Global mobile traffic is poised to hit nearly a zettabyte by 2022, almost 113 times more than the amount generated 10 years before in 2012, according to Cisco’s annual Mobile Visual Networking Index Forecast.
Mobile traffic is predicted to reach 930 exabytes annually by the end of the forecast period, accounting for almost 20 percent of total global IP traffic—up from less than 5 percent a decade prior.
To put that amount of data (1 trillion gigabytes) into perspective, Cisco said it equals “all moves ever made crossing global mobile networks every 5 minutes.”
Diving growth in mobile data traffic are factors including more mobile users and connections, and increased network speeds.
By 2022, Cisco forecasts the number of mobile users globally will increase by a half a billion from 2017 to 5.5 billion. During that same time mobile devices and IoT connections will jump from about 9 billion in 12.3 billion, including about 8 billion personal mobile devices and 4 billion IoT connections.
As mobile operators continue to buildout and enhance networks, Cisco says average mobile network speeds will hit 28.5 Mbps by 2022, up from 8.7 Mbps in 2017.
5G will support about 422 million connections globally by 2022, representing about 3 percent of global mobile device/M2M connections and accounting for nearly 12 percent of mobile data traffic.
WiFi is expected to continue to play an important role, including the offloading of mobile data traffic. By the end of the forecast period, Cisco says 59 percent of total mobile data traffic will be offloaded, up from 54 percent in 2017. Worldwide, WiFi hotspots are included to grow four times from 124 million in 2017 to 549 million in 2020.
Overall, in 2020 WiFi will account for 51 percent of total IP traffic (up from 43 percent in 2017); 20 percent will be mobile (up from 9 percent); and wired will represent 29 percent of total IP traffic (down from 48 percent in 2017).

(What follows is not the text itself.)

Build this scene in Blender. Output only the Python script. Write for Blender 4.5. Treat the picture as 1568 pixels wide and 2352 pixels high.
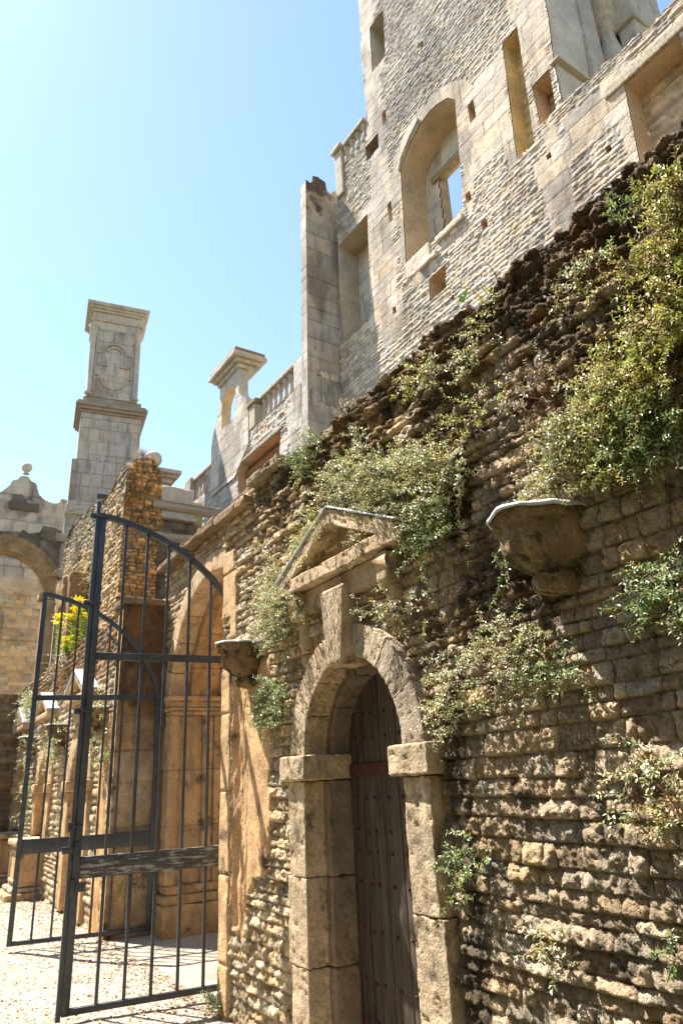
import bpy, math, random
import numpy as np
from mathutils import Vector
R = math.radians
random.seed(7)
C = bpy.context.scene.collection
for o in list(bpy.data.objects): bpy.data.objects.remove(o)
SC = bpy.context.scene

# ------------------------------------------------------------------ camera
EYE = 1.6
pit, az, rl = R(20.6), R(31.7), math.atan2(208, 4327)
F = Vector((math.sin(az)*math.cos(pit), math.cos(az)*math.cos(pit), math.sin(pit)))
R0 = Vector((math.cos(az), -math.sin(az), 0)); U0 = R0.cross(F)
CR = R0*math.cos(rl) - U0*math.sin(rl); CU = R0*math.sin(rl) + U0*math.cos(rl)
cam = bpy.data.cameras.new('camera'); camo = bpy.data.objects.new('camera', cam); C.objects.link(camo)
from mathutils import Matrix
m3 = Matrix((CR, CU, -F)).transposed()
camo.matrix_world = Matrix.Translation((0, 0, EYE)) @ m3.to_4x4()
cam.sensor_fit = 'VERTICAL'; cam.sensor_height = 36; cam.lens = 36*1630/2352
cam.clip_start = .05; cam.clip_end = 2000
SC.camera = camo

# ------------------------------------------------------------------ light
SUN_EL, SUN_AZ = R(60), R(-31)          # azimuth measured from +Y towards +X
sdir = Vector((math.sin(SUN_AZ)*math.cos(SUN_EL), math.cos(SUN_AZ)*math.cos(SUN_EL), math.sin(SUN_EL)))
w = bpy.data.worlds.new("World"); SC.world = w; w.use_nodes = True
nt = w.node_tree; nt.nodes.clear()
sky = nt.nodes.new('ShaderNodeTexSky'); sky.sky_type = 'NISHITA'; sky.sun_disc = False
sky.sun_elevation = SUN_EL; sky.sun_rotation = SUN_AZ
sky.air_density = 1.35; sky.dust_density = .3; sky.ozone_density = 2.2; sky.altitude = 50
bg = nt.nodes.new('ShaderNodeBackground'); bg.inputs[1].default_value = .1
wo = nt.nodes.new('ShaderNodeOutputWorld')
nt.links.new(sky.outputs[0], bg.inputs[0]); nt.links.new(bg.outputs[0], wo.inputs[0])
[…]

“Cisco is committed to helping network operators meet the growing bandwidth needs of mobile consumers, business users and the diverse collection of IoT applications,” said Jonathan Davidson, senior vice president and general manager, Service Provider Business at Cisco, in a statement. “As global mobile traffic approaches the zettabyte era, we believe that 5G and WiFi will coexist as necessary and complementary access technologies, offering key benefits to our enterprise and service provider customers to extend their architectures.”